In 1992, The Flashcubes were a memory, a local band from the late '70s that never quite made it, didn't even get signed, and broke up unknown in 1980. "No Promise" was a song from the group's unreleased demos, traded hand to hand, dream to dream, within a small circle of stubbornly devoted fans. It had recently been released for the first time on a cassette anthology called The Gary Frenay Songbook. Gary was the bassist for The Flashcubes, and he wrote the song as a direct evocation of The Raspberries, a realization of power pop's divine Forms. It was indeed a snappy li'l number. And it should have been a hit.
The Flashcubes were (and are again) Gary, guitarists Paul Armstrong and Arty Lenin, and drummer Tommy Allen. They were my favorite band, and not just in the sense of my favorite band playing bars and nightclubs in Syracuse when I was a teenager; in my pop pantheon, the 'Cubes rivaled The Ramones among then-current acts, and even The Beatles among the all-timers. I honestly don't care if you think that's ridiculous. It's my vision of how things should be.
I've written so much about The Flashcubes. I wrote "Bright Lights, Small City", a history of the 'Cubes that appeared in Goldmine magazine before becoming the liner notes for the group's 1997 anthology CD Bright Lights. I wrote a companion piece for their rarities set A Cellar Full Of Boys. I wrote a short 15th anniversary retrospective for The Syracuse New Times, culled from an interview I did with Paul and Gary. In 2014, I wrote and delivered a speech inducting The Flashcubes into The Syracuse Music Hall Of Fame. I wrote (with Gary) a press release for The Flashcubes' 40th Anniversary Show. And I wrote a fictional history of The Flashcubes, "A Brighter Light In My Mind," imagining a world where everyone knew and appreciated the 'Cubes like I do. We create to correct what is incorrect.
But, long before any of that, my first published piece about The Flashcubes was in 1992, a short song and dance called "Remembering The Flashcubes." I wrote it for Radiovision, the giveaway hype sheet for WNMA, the home of the pre-TIRnRR Dana & Carl show We're Your Friends For Now.

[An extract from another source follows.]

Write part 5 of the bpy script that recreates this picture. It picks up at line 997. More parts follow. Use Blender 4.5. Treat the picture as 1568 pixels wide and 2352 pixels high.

Armed with that recently-released Gary Frenay Songbook cassette in '92, The Flashcubes' "No Promise" was a recurring Fave Rave on We're Your Friends For Now. A few years later, "No Promise" was included on the Bright Lights CD, but it wasn't the same version; it was a subsequent version, originally recorded after Mick Walker had replaced Paul in 1979, but now with new guitar parts from the returning prodigal Paul. It's a great rendition, and it is considered The Flashcubes' official studio performance of "No Promise."
I still liked the first version better.
We create to correct. We wanted The Flashcubes on This Is Rock 'n' Roll Radio, Volume 4. We contacted Gary and asked if we could exhume that original, nearly-forgotten version of "No Promise." The Flashcubes agreed that we could use the track, but locating a suitable master was a challenge. This "No Promise" was a 4-track demo, and it never existed in any other form. Studio wizard Ducky Carlisle took several valiant stabs at cleaning and enhancing, but even his magic couldn't overcome the hiss and distortion permanently attached to the deteriorating master tape.
Finally, both Gary and I independently hit on the idea of mastering directly from the best available source: the cassette of The Gary Frenay Anthology. Even my inept home-made attempt at a new master was an improvement over what we had so far; Ducky, bless 'im, was able to do much, much better than that. Lo and behold: we had preserved the original 4-track of "No Promise" for fresh enjoyment.
As I write this in August of 2017, The Flashcubes' 40th anniversary show is a mere three weeks away on September 1st. The work of prepping TIRnRR # 4 has left me with little time to think about that show, but my God! THE FLASHCUBES' 40th ANNIVERSARY! I'd like to say that this is a thrill I never could have imagined way back when I saw the 'Cubes for the first time, when I was freshly 18 in January of 1978, and I was about to witness power pop transcendence.
But that would be a lie; I absolutely could have imagined it then, and it surely remains a thrill now. I always knew it would be a thrill. I always knew The Flashcubes would matter. No promise lasts forever, but I always knew The Flashcubes' music would last forever, at least as far as I was concerned.
It's the vision my imagination and instinct created. And it is correct.